公共交通機関も、大きな利点の1つだ。スロベニアの公共交通網は低料金で、車を持っていなくても国内を効率的に回るのに便利だ。近隣のイタリア、オーストリア、ハンガリー、クロアチアにはわずか数時間で行くことができ、週末に気軽に出かけることができる。

注意すべきこと

理想的なように聞こえるかもしれないが、このビザはすべての人に適しているわけではない。投資や長期滞在を通じて永住権を取得することができる国々とは異なり、スロベニアは現時点では、永住を目的とする外国人を積極的に誘致しているわけではない。また、特に個人事業主が同国で財務基盤を築こうと考えている場合、スロベニアの税法は極めて複雑だ。

それでも、目に見える景色を変えたい、特に長期滞在に縛られない形で欧州の生活を試してみたい人にとっては、スロベニアは最適な場所かもしれない。タビビアンは「欧州で1年間暮らすのは素晴らしいことだ。それを足掛かりにして、長期的な移住先としての他の国を探索するにも適している」と語る。

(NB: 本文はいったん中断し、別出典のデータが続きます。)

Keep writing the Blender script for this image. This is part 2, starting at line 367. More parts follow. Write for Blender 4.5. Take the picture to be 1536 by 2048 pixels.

山の景色やゆったりとした生活を求めている場合でも、あるいは単に欧州で手頃な拠点を探している場合でも、スロベニアのデジタルノマドビザは魅力的な選択肢だ。制度の詳細に関する公式発表はまだ順次更新中の段階だが、1つはっきりしていることは、スロベニアは片手にパスポート、もう片方の手にノートPCを持ち、まったく新しい生活を歩むリモートワーカーを歓迎する準備ができているということだ。